● **What is asked**: Your task is to print the material below exactly as presented.

● **Input for this task**:
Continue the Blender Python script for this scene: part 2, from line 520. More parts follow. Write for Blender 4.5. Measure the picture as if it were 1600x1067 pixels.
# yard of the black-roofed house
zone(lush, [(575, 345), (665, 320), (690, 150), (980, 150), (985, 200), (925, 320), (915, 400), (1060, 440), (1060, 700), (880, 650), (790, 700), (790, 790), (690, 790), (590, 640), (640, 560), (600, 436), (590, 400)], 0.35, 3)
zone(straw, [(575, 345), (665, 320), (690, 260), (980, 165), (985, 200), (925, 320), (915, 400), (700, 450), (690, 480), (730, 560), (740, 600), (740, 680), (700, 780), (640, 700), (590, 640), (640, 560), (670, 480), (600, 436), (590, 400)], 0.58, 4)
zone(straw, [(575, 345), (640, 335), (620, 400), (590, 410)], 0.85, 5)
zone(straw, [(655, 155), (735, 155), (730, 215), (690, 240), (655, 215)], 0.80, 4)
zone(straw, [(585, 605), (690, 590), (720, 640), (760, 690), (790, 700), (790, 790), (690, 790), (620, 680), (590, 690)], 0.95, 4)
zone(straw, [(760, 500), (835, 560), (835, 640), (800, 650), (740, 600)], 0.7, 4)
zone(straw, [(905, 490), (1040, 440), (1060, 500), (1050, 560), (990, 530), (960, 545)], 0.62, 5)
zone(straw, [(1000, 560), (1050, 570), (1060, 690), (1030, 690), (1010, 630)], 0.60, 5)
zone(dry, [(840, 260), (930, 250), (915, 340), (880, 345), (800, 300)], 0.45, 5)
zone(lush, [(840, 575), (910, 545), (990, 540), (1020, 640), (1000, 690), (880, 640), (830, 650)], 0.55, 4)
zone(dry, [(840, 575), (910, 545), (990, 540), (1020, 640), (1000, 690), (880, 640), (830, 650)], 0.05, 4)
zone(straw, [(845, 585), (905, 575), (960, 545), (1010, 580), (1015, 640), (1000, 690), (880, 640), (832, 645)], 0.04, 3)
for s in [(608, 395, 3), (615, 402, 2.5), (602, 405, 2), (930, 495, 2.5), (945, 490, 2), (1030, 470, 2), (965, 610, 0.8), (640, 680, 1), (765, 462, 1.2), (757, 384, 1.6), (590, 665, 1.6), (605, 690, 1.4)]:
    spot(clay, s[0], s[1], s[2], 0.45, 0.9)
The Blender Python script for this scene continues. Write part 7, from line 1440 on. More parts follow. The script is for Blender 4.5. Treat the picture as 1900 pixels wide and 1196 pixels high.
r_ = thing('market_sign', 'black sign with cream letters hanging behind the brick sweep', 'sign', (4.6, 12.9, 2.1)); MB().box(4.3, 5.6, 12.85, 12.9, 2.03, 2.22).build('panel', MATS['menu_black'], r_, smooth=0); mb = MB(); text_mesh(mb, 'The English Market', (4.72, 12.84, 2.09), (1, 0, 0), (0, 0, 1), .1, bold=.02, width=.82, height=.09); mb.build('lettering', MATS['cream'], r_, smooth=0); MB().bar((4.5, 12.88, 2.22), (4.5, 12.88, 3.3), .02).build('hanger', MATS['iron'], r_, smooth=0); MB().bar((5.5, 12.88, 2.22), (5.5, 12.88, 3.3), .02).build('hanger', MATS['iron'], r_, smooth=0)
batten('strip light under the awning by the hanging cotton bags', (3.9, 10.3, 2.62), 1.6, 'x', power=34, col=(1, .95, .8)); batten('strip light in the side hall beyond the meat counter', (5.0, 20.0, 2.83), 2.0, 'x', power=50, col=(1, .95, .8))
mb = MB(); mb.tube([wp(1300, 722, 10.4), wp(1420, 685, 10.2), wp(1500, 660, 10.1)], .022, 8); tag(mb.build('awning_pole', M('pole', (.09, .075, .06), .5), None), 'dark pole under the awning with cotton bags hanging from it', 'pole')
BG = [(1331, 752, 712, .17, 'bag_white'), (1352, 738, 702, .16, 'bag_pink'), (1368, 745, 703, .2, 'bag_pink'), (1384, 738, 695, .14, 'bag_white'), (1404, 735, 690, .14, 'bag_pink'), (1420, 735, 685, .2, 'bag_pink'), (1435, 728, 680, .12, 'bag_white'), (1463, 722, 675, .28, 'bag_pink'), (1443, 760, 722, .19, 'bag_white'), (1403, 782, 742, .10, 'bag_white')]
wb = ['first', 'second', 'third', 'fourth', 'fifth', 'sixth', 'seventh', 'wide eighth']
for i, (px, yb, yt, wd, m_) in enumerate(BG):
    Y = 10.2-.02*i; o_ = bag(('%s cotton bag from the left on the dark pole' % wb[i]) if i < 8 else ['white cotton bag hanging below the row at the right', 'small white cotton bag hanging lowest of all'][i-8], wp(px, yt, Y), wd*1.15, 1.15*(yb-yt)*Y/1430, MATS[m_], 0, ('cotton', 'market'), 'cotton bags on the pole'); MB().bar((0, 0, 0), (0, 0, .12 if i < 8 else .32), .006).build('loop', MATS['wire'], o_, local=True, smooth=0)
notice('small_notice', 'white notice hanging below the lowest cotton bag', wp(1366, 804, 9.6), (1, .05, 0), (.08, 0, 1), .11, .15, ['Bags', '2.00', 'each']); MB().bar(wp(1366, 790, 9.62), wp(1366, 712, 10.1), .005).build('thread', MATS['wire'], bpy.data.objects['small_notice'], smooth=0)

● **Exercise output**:
Continue the Blender Python script for this scene: part 2, from line 520. More parts follow. Write for Blender 4.5. Measure the picture as if it were 1600x1067 pixels.
# yard of the black-roofed house
zone(lush, [(575, 345), (665, 320), (690, 150), (980, 150), (985, 200), (925, 320), (915, 400), (1060, 440), (1060, 700), (880, 650), (790, 700), (790, 790), (690, 790), (590, 640), (640, 560), (600, 436), (590, 400)], 0.35, 3)
zone(straw, [(575, 345), (665, 320), (690, 260), (980, 165), (985, 200), (925, 320), (915, 400), (700, 450), (690, 480), (730, 560), (740, 600), (740, 680), (700, 780), (640, 700), (590, 640), (640, 560), (670, 480), (600, 436), (590, 400)], 0.58, 4)
zone(straw, [(575, 345), (640, 335), (620, 400), (590, 410)], 0.85, 5)
zone(straw, [(655, 155), (735, 155), (730, 215), (690, 240), (655, 215)], 0.80, 4)
zone(straw, [(585, 605), (690, 590), (720, 640), (760, 690), (790, 700), (790, 790), (690, 790), (620, 680), (590, 690)], 0.95, 4)
zone(straw, [(760, 500), (835, 560), (835, 640), (800, 650), (740, 600)], 0.7, 4)
zone(straw, [(905, 490), (1040, 440), (1060, 500), (1050, 560), (990, 530), (960, 545)], 0.62, 5)
zone(straw, [(1000, 560), (1050, 570), (1060, 690), (1030, 690), (1010, 630)], 0.60, 5)
zone(dry, [(840, 260), (930, 250), (915, 340), (880, 345), (800, 300)], 0.45, 5)
zone(lush, [(840, 575), (910, 545), (990, 540), (1020, 640), (1000, 690), (880, 640), (830, 650)], 0.55, 4)
zone(dry, [(840, 575), (910, 545), (990, 540), (1020, 640), (1000, 690), (880, 640), (830, 650)], 0.05, 4)
zone(straw, [(845, 585), (905, 575), (960, 545), (1010, 580), (1015, 640), (1000, 690), (880, 640), (832, 645)], 0.04, 3)
for s in [(608, 395, 3), (615, 402, 2.5), (602, 405, 2), (930, 495, 2.5), (945, 490, 2), (1030, 470, 2), (965, 610, 0.8), (640, 680, 1), (765, 462, 1.2), (757, 384, 1.6), (590, 665, 1.6), (605, 690, 1.4)]:
    spot(clay, s[0], s[1], s[2], 0.45, 0.9)
The Blender Python script for this scene continues. Write part 7, from line 1440 on. More parts follow. The script is for Blender 4.5. Treat the picture as 1900 pixels wide and 1196 pixels high.
r_ = thing('market_sign', 'black sign with cream letters hanging behind the brick sweep', 'sign', (4.6, 12.9, 2.1)); MB().box(4.3, 5.6, 12.85, 12.9, 2.03, 2.22).build('panel', MATS['menu_black'], r_, smooth=0); mb = MB(); text_mesh(mb, 'The English Market', (4.72, 12.84, 2.09), (1, 0, 0), (0, 0, 1), .1, bold=.02, width=.82, height=.09); mb.build('lettering', MATS['cream'], r_, smooth=0); MB().bar((4.5, 12.88, 2.22), (4.5, 12.88, 3.3), .02).build('hanger', MATS['iron'], r_, smooth=0); MB().bar((5.5, 12.88, 2.22), (5.5, 12.88, 3.3), .02).build('hanger', MATS['iron'], r_, smooth=0)
batten('strip light under the awning by the hanging cotton bags', (3.9, 10.3, 2.62), 1.6, 'x', power=34, col=(1, .95, .8)); batten('strip light in the side hall beyond the meat counter', (5.0, 20.0, 2.83), 2.0, 'x', power=50, col=(1, .95, .8))
mb = MB(); mb.tube([wp(1300, 722, 10.4), wp(1420, 685, 10.2), wp(1500, 660, 10.1)], .022, 8); tag(mb.build('awning_pole', M('pole', (.09, .075, .06), .5), None), 'dark pole under the awning with cotton bags hanging from it', 'pole')
BG = [(1331, 752, 712, .17, 'bag_white'), (1352, 738, 702, .16, 'bag_pink'), (1368, 745, 703, .2, 'bag_pink'), (1384, 738, 695, .14, 'bag_white'), (1404, 735, 690, .14, 'bag_pink'), (1420, 735, 685, .2, 'bag_pink'), (1435, 728, 680, .12, 'bag_white'), (1463, 722, 675, .28, 'bag_pink'), (1443, 760, 722, .19, 'bag_white'), (1403, 782, 742, .10, 'bag_white')]
wb = ['first', 'second', 'third', 'fourth', 'fifth', 'sixth', 'seventh', 'wide eighth']
for i, (px, yb, yt, wd, m_) in enumerate(BG):
    Y = 10.2-.02*i; o_ = bag(('%s cotton bag from the left on the dark pole' % wb[i]) if i < 8 else ['white cotton bag hanging below the row at the right', 'small white cotton bag hanging lowest of all'][i-8], wp(px, yt, Y), wd*1.15, 1.15*(yb-yt)*Y/1430, MATS[m_], 0, ('cotton', 'market'), 'cotton bags on the pole'); MB().bar((0, 0, 0), (0, 0, .12 if i < 8 else .32), .006).build('loop', MATS['wire'], o_, local=True, smooth=0)
notice('small_notice', 'white notice hanging below the lowest cotton bag', wp(1366, 804, 9.6), (1, .05, 0), (.08, 0, 1), .11, .15, ['Bags', '2.00', 'each']); MB().bar(wp(1366, 790, 9.62), wp(1366, 712, 10.1), .005).build('thread', MATS['wire'], bpy.data.objects['small_notice'], smooth=0)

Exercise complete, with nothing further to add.